Although platforms may advertise coverage of 15,000 to 20,000 connections across banks, credit unions, utilities, and beyond, these counts aren’t necessarily core differentiators.
“Counts [from marketing] mean nothing to me,” said Bob Sullivan, president of FinancialApps. "Everyone has thousands of them. What it really comes down to is how they count. Is Wells Fargo and its six subsidiary banks one connection, or is it seven?” He finds that the long tail of connections is where platforms differentiate. “If the count expands the footprint of smaller credit unions and banks, then it matters.”
For Kevin Hughes, senior product manager, data aggregation services at Fiserv, this long tail coverage is important for fintech companies’ customer satisfaction.
“As fintechs build their applications to appeal to the broadest possible customer base, they need to ensure accessibility to a full range of financial institutions. This sustains a great overall user experience. While they may not add small banks or credit unions every day, they should have these institutions available if a new user tries to connect tomorrow.”
Similarly, Ryan Christiansen, senior vice president for data access at Finicity isn’t convinced coverage volume is a top concern as “most platform’s core data models are similar.” Instead, he believes a platform’s ability to access needed data is what fintechs should verify. “All solution providers have some degree of specialty,” so source and data type coverage is a major consideration. He advises that fintechs should understand which information elements are mission critical to their application (like tax, credit or bill payment data) and do a gap-analysis with a provider to understand how the data is accessed. Much of the data for small-to-medium sized business financial activity is similar to consumer banking data, and thus also is covered in the integration discussion. This is a growing area of information use.

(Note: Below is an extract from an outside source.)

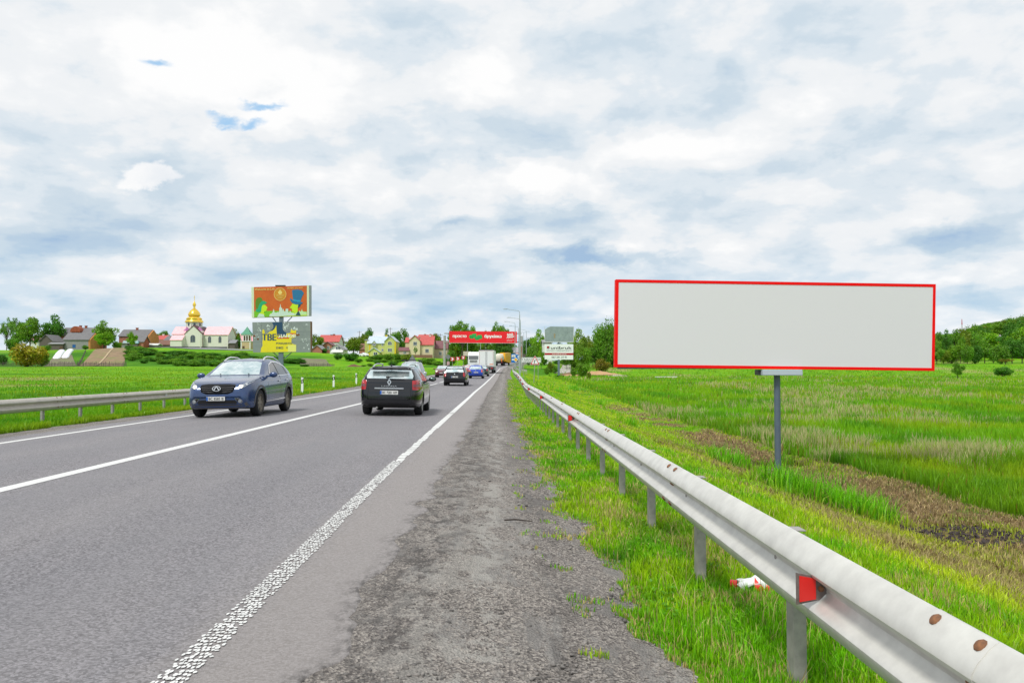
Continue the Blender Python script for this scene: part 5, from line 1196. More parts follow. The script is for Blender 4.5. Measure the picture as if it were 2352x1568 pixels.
for x_ in (.35,): MB().tube((x_,2.25,.25), (x_,2.40,.25), .03).build('exhaust', RIMM, lag)

# generic rear- and front-view cars farther on
def sp_hatch(L=4.57, W=1.77, Ht=1.47, hood=.95, wr=.32, est=True, slope=.28):
    r0 = L-.10
    top = [(0,.58),(.06,.70),(.3,.82),(hood,.93),(1.15,.98),(1.9,Ht-.12),(2.3,Ht-.02),(2.8,Ht)]
    top += [(L-.9,Ht-.02),(L-slope-.10,Ht-.07),(L-slope,Ht-.13),(L-.12,.98),(L-.05,.90),(L,.72)] if est else [(L-1.75,Ht-.04),(L-.95,1.03),(L-.2,.98),(L-.05,.88),(L,.68)]
    return dict(L=L, W=W, wr=wr, wheels=(.85, L-.95), tum=.28, top=top, belt=[(0,.54),(.3,.74),(1.0,.88),(3,.95),(L-.2,.97),(L-.05,.86),(L,.62)], bot=[(0,.40),(.08,.26),(.5,.20),(L-.6,.20),(L-.1,.28),(L,.38)], plan=[(0,.66),(.1,.80),(.4,.93),(.9,.99),(L-.8,1.0),(L-.3,.96),(L-.08,.91),(L,.84)])
def rear_car(label, sp, X0, Yr, pm, head, txt, tailm, vert=True, rails=False, name='estate_car'):
    L, W = sp['L'], sp['W']; root, dec = rear_estate(name, label, sp, X0, Yr, pm, '', head); w = W/2; Ht = max(b for a, b in sp['top'])
    dec([(-w*.76,1.00),(w*.76,1.00),(w*.63,Ht-.10),(-w*.63,Ht-.10)], 'R', GLB, 'rear_window', step=.1)
    for s_ in (1, -1):
        q = [(w*.72,1.0),(w*.92,.98),(w*.97,.72),(w*.78,.66),(w*.70,.74)]; dec(q if s_ > 0 else mirx(q), 'R', tailm, 'tail_light', off=.008, step=.08)
        ax = 'S+' if s_ > 0 else 'S-'; dec([(1.6,1.0),(2.0,Ht-.14),(2.6,Ht-.06),(L-1.0,Ht-.08),(L-.55,Ht-.16),(L-.45,1.03),(3.0,1.0)], ax, GLASSD, 'side_window', step=.12); dec([(2.58,1.0),(2.66,1.0),(2.66,Ht-.05),(2.58,Ht-.05)], ax, pm, 'pillar', off=.008)
    dec([(-w*.85,.50),(w*.85,.50),(w*.85,.52),(-w*.85,.52)], 'R', UND, 'bumper_gap', step=.12)
    plate(root, txt, L/2+.005, .66, 'R', 0); mirror(root, w+.05, -L/2+1.65, 1.0, pm, 1); mirror(root, -w-.05, -L/2+1.65, 1.0, pm, -1)
    MB().ell((0, L/2+.0, .86), (.05,.02,.05), 10, 6).build('badge', CHR, root, True); MB().tube((.02,L/2-.06,1.0), (-.34,L/2-.07,1.03), .012).build('rear_wiper', TRIM, root)
    MB().path([(0,L/2-.55,Ht),(0,L/2-.35,Ht+.26)], .007, 5).build('aerial', TRIM, root)
    if rails: roof_rails(root, [(-.5,Ht-.01),(-.3,Ht+.05),(1.2,Ht+.05),(L/2-.55,Ht-.03)], w*.66, TRIM)
    return root, dec
def front_car(label, sp, X0, Yf, pm, head, lit=True, txt=None, name='oncoming_car', glass=GLB):
    L, W = sp['L'], sp['W']; yc = Yf+L/2; root, dec, body = make_car(name, label, sp, (X0, yc, ground_z(X0, yc)), head, pm, 'vehicles on the road'); w = W/2; Ht = max(b for a, b in sp['top'])
    dec([(-w*.76,1.01),(w*.76,1.01),(w*.62,Ht-.09),(-w*.62,Ht-.09)], 'F', glass, 'windscreen', step=.1)
    for s_ in (1, -1):
        q = [(w*.50,.76),(w*.62,.79),(w*.86,.79),(w*.86,.66),(w*.55,.64)]; h_ = dec(q if s_ > 0 else mirx(q), 'F', HLG, 'headlight', off=.008, step=.08)
        if lit: q = [(w*.68+.08*math.cos(a), .715+.06*math.sin(a)) for a in np.arange(8)*math.pi/4]; dec(q if s_ > 0 else mirx(q), 'F', LAMPW, 'bulb', off=.016, parent=h_, step=.1)
        ax = 'S+' if s_ > 0 else 'S-'; dec([(1.6,1.0),(2.0,Ht-.14),(2.6,Ht-.06),(L-1.3,Ht-.10),(L-.9,1.03),(3.0,1.0)], ax, GLASSD, 'side_window', step=.12)
    dec([(-w*.46,.76),(w*.46,.76),(w*.46,.66),(-w*.46,.66)], 'F', TRIM, 'grille', off=.006, step=.1); dec([(-w*.6,.42),(w*.6,.42),(w*.6,.32),(-w*.6,.32)], 'F', TRIM, 'lower_grille', off=.006, step=.1)
    plate(root, txt or 'BC 4127', -L/2-.005, .52, 'F'); mirror(root, w+.05, -L/2+1.5, 1.0, pm, 1); mirror(root, -w-.05, -L/2+1.5, 1.0, pm, -1)
    return root, dec
sk, dec = rear_car('small black estate car with tall red tail lights in the middle distance', sp_hatch(4.57,1.80,1.50), -3.32, 62.0, BLACK, R(-.8), 'BC 1189 HI', TAIL, rails=True)
fb, dec = rear_car('bright blue hatchback with orange-red tail lights behind the white lorry', sp_hatch(3.97,1.70,1.50,slope=.22), X_(1093.5,91), 91.0, paint('bright_blue_paint', (.008,.055,.42), None, .1), R(-1.2), 'BC 3765 BM', TAILO, name='hatchback')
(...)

Coverage increasingly is facilitated through financial industry standards for open APIs. This is akin to the mid-1990s as the market for computers, phones and headphones grew. At that time, technology companies sought a standard for short range wireless communications. Today, over 30,000 brands have standardized on Bluetooth. PwC notes the parallels to data sharing today:
“The secure exchange of data through an industry backed standard could replace the tangle of incompatible APIs and custom data-sharing arrangements. Through the launch of the Financial Data Exchange (FDX), a broad cross-section of banks, Fintechs, and financial services groups have aligned around a single data-sharing standard that could accelerate the adoption of open-banking API frameworks.”
While FDX is just one of several US-centric standards that reflect progress with open-banking API frameworks, the US still lags the EU’s Payment Services Directive (PSD2) in terms of participation and technical specifications. This means that one-off data sharing arrangements
and unstructured, or “screen scraping”, approaches are extant in the US. But direct FI connections in specialized standards like FDX, Akoya and Durable Data offer cleaner, better formatted and more robust data.
“Instead of direct connection, some platforms parse information presented on the screen. This increases data cleansing requirements, grows the likelihood of errors and can impact the downstream product experience,” said Finicity’s Christiansen.
While screen scraping in a legacy sense is problematic in terms of accuracy, reliability and security, the market is migrating away from it. Plaid’s Putnam notes that old-fashioned HTML website parsing is increasingly uncommon. Moreover, many banks including JPMorgan Chase are ending screen-scraping styled access and pushing API-based dashboard connections. But one provider cautions against worrying about platforms’ source access methods altogether. Instead, they suggest focusing on what matters: data quality. “We use whatever means necessary to get the job done right – specifically, to provide quick, comprehensive and filtered data.”